SEVENTH: Any proposal that the Corporation (1) enter into a merger or consolidation with any person, or (2) sell, lease, transfer, exchange, mortgage, pledge or otherwise dispose of all or a substantial portion of its assets or business to any person, or (3) issue voting securities of the corporation in exchange or payment for the securities or assets of any person, or (4) be liquidated or dissolved, and any proposal, (5) that the stockholders increase or decrease the number of Directors of the corporation, however effectuated, shall require for approval the affirmative vote of the holders of not less than seventy-five per cent (75%) of the outstanding shares entitled to vote thereon. Provided, however, that the foregoing shall not apply to any such proposal which has been approved by the affirmative vote of not less than two-thirds of the Directors of the Corporation nor to any merger, consolidation or sale of assets or business or the issuance of voting securities between this corporation and another corporation fifty per cent (50%) or more of the voting stock of which is owned by this Corporation. For the purposes of this Article, the term “person” includes all individuals and other legal entities, including corporations, partnerships, trusts and estates.

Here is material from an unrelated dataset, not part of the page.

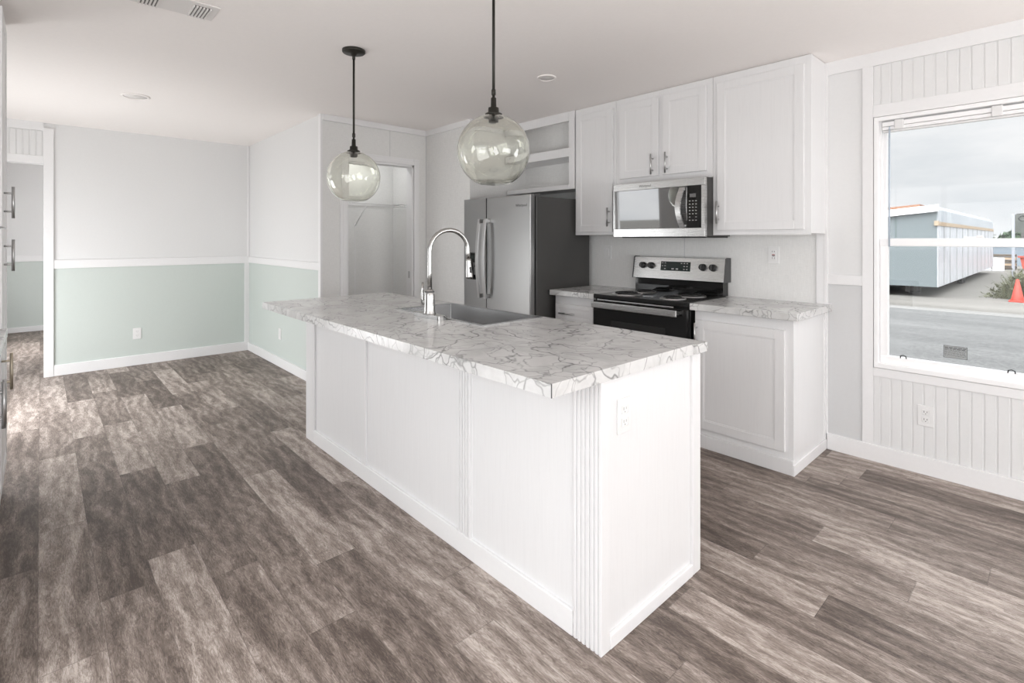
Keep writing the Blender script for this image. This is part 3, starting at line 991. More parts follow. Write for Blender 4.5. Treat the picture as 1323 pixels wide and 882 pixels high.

EIGHTH: The provisions set forth in Subdivision (J) of Article FOURTH and in Articles SIXTH and SEVENTH of this Amended and Restated Certificate of Incorporation and this Article EIGHTH shall not be repealed or amended in any respect unless such repeal or amendment is approved by the affirmative vote of the holders of not less than seventy-five per cent (75%) of the outstanding shares of stock of the corporation entitled to vote thereon.

NINTH: (A) The Board of Directors of the Corporation, when evaluating any offer of another party to (a) make a tender or exchange offer for any equity security of the Corporation, (b) merge or consolidate the Corporation with another corporation, or (c) purchase or otherwise acquire all or substantially all of the properties and assets of the Corporation, shall, in connection with the exercise of its judgment in determining what is in the best interests of the Corporation and its stockholders, give due consideration to all relevant factors, including without limitation the social and economic effects on the employees, customers, suppliers and other constituents of the Corporation and its subsidiaries and on the communities in which the Corporation and its subsidiaries operate or are located.

(B) This Article shall not be repealed or amended in any respect unless such repeal or amendment is approved by the affirmative vote of the holders of not less than seventy-five per cent (75%) of the outstanding shares of stock of the Corporation entitled to vote thereon.